I did not reply at once, for I reflected that these ineffable harmonies depicted, not the world as it was but as it might have been but for evil and sin. And never had I dared to speak to Gertrude of evil, of sin, of death.
"Those who have eyes do not know their good fortune."


Yet when she obtains her sight the world is quite as radiant as she had imagined and she cannot at first understand why others seem indifferent to it. Then she sees the unhappiness, the preoccupation on their faces, and realizes what it is that puts a screen between them and the ever-present paradise. She too will lose her spiritual vision now that she has the eyes of the flesh, she too will know suffering and preoccupation with self. And as a matter of fact in the short time she lives after receiving her sight she shows herself unjust in a way she would never have been in her blindness: by telling the pastor she was mistaken, that it was Jacques she loved all the time. This could not be true, for when she had no sight and could not compare the appearances of the pastor and his son, she loved the father for his voice, his mind, his gentleness to her. When she saw Jacques, youth called to youth, self awoke, and she became unwittingly unjust. But she did not know that she, like the others, would lose her vision of paradise, and she could not endure the prospect; she preferred to die.

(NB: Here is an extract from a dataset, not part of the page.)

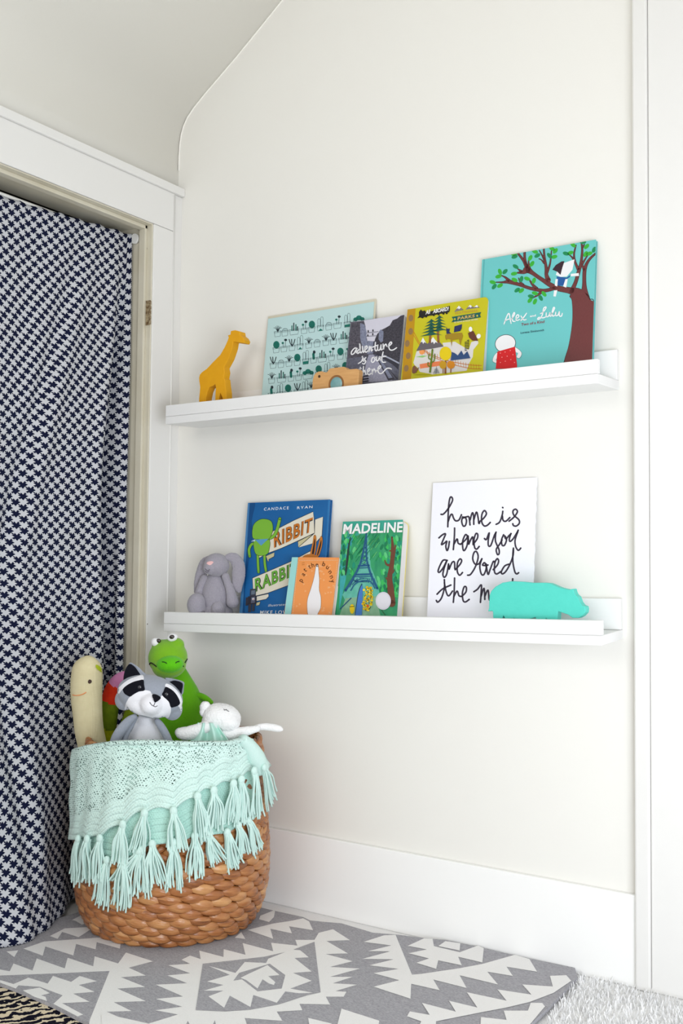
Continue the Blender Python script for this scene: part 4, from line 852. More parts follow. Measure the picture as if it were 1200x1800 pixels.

Self-loss and transfiguration were very much on Gide's mind in 1918 when he was writing La Symphonie Pastorale; it was not so with the formally religious elements, which, faithful to his earlier intention, he put in. Or it might be more accurate to say that he did not want to have them on his mind; they belonged to a past that was too painful and still too close. "Today", he wrote on October 16, 1918, "I have the greatest difficulty in getting interested again in the state of mind of my pastor....and I fear that the end of the book will suffer for it. In the attempt to reanimate his thoughts (the pastor's) I have again taken up the Gospel and Pascal. I both want to get back a state of fervor and don't want to be caught by it; I am reining in and whipping up at the same time; which doesn't give worthwhile results."